There are many reasons why you should buy Singapore ETFs.

First of all, this type of investment provides diversity for your portfolio. It is just as flexible as traded shares but it is not as costly to manage. Since the ETF monitors indices and bases calculated returns from it, a single ETF investment exposes your money to a wider market. You get to see daily information about the investment – thus allowing you to monitor how well your money is gaining or losing. The fact that your investment is liquid is like icing on the cake.

But why buy in Singapore? Because a report revealed that the Asian ETF is expected to grow 18% each year for the next five years. With the STI ETF as the leading benchmark in Asia, things are looking great for ETF investment in Singapore.

The question is, how can you buy Singapore ETFs?

What is the best way to buy Singapore ETFs?

Probably the best way to phrase the question is what is the best way to do it.

The truth is, the easiest way to invest in Singapore ETFs is through a broker. There are two main reasons why.

How To Buy Singapore ETFs

Convenience

First of all, investing with a broker makes everything convenient. You just have to make sure that you will choose the right broker to help you manage your investment. After that, you can sit back and relax as they help you buy or sell ETFs.

Expertise

Another reason to trade through a broker is the expertise. It is their job to know the market and how to identify which of the funds will earn a profit and those that will not. You can rely on their expert opinion to help you decide on where you should place your money.

Of course, when you buy Singapore ETFs with a broker, you need to pay a brokerage fee. They profit from the commissions that they will get from every transaction. That means if you will buy, there is a fee. If you will sell, there is also a corresponding fee.

This fee is an important consideration when you are buying or selling ETFs because it can compromise the gains that you will get from your investment. On the other hand, there are specific investing situations that will make these commissions irrelevant.

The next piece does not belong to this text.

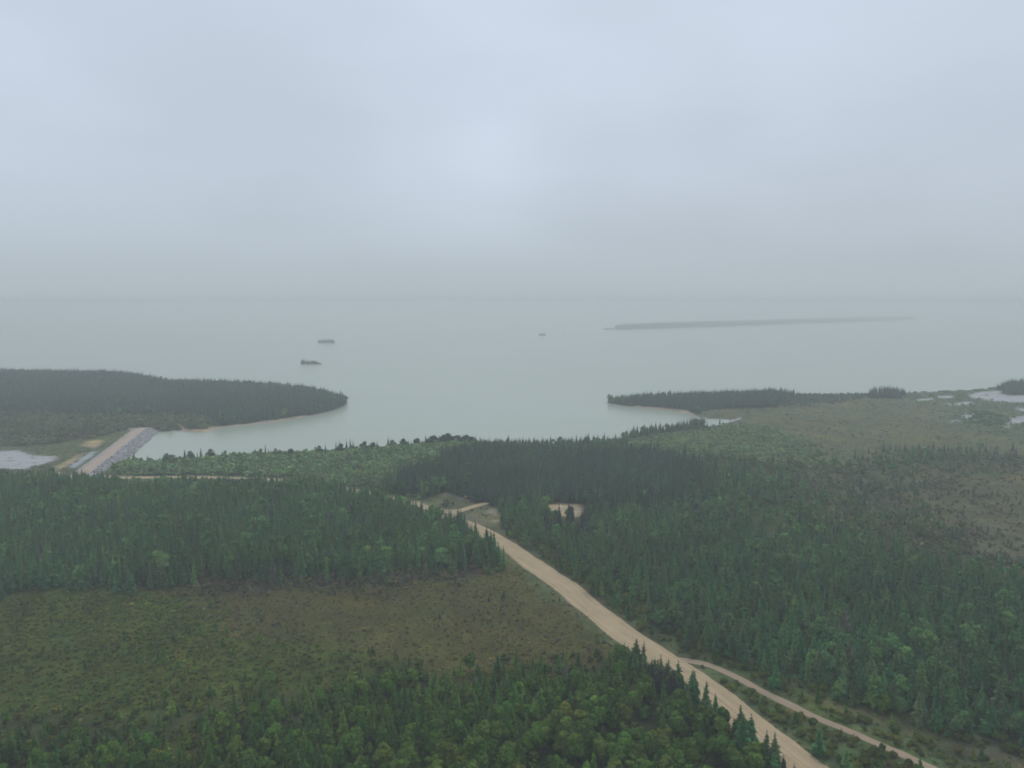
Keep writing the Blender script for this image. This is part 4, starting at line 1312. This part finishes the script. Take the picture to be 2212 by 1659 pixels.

For instance, if the commission is a flat fee and you intend on investing a huge amount in one transaction, the fee could end up being a very small fee. But if you plan to trade actively and frequently, then the fee will become a financial burden.

In case you do not want to go through a broker, you can buy Singapore ETFs through an online platform. This will allow you to buy directly from the fund. This means you have to be directly involved in the trading process. You have to know the market and what company is performing well so you can make a smart decision about your investment.

Questions to ask before you buy Singapore ETFs

Regardless of how you choose to buy an ETF, it is important to read the prospectus. This is the document that the fund will issue to describe its investment policies and objectives. This is your chance to determine if this particular fund is aligned with your personal investing style and goals. It will allow you to look into the risks that your investment will take. If there is a portfolio manager involved, their description will also be written in this prospectus.

Apart from that, there are a couple of questions that you need to ask being you buy Singapore ETFs.

  • What will the ETF track? The answer will give you an idea on what you should keep an eye out for.
  • What is the expected risk, exposure, returns, and volatility?
  • How is the ETF structured? ETFs are structured differently and have varying complexities. Make sure you understand what you are investing in before you decide that you are ready to invest.
  • Who will manage the fund? You want to look into the track record of that manager when it comes to the quality of the investment returns, etc.
  • What are the expected costs? You have management fees, commissions, expense ratio, etc.
  • What is the expected tracking error? You want to know how it will impact the return on your investment. You also want to know if there are measures in place to manage the errors.
  • How can you monitor your investment?

These are the basic questions that you should ask prior to buying any form of ETF in Singapore. After getting all the answers, you should be able to make a smart decision about your investment.

Be careful of these risks when you buy Singapore ETFs

How To Buy Singapore ETFs

When you buy Singapore ETFs, it is also important that you are fully aware of the risks involved. There are a couple that you need to be on the lookout for.

  • Market risk: If the index that you are tracking fails, your investment will do the same. For instance, an STI ETF will be significantly affected by price fluctuations on the market.
  • Tracking error: This is simply the risk that the fund manager will not be able to replicate the benchmarks in the index because of fees and other investment constraints.
  • Foreign exchange risk: There are ETFs that are dominated by the movement of foreign currencies. You have to be aware of how much this foreign exchange investment fluctuates. The risk might not be compatible with your risk tolerance.
  • Counterparty risk: This is more for ETFs that use a swap or even a participatory note structure. There could be significant losses in case the counterparty files for bankruptcy or something similar.
  • Liquidity risk: There may be times when it becomes hard to buy or sell an ETF. You might have a hard time converting your investment to cash. This can be tough when there is an emergency and you were relying on this to help you survive financially. Think about this when you are deciding how much to invest in an ETF.

Consider all of these before you buy Singapore ETFs. While risks are common in all investment types, you have to make sure that investing in ETFs will help you reach your financial goals.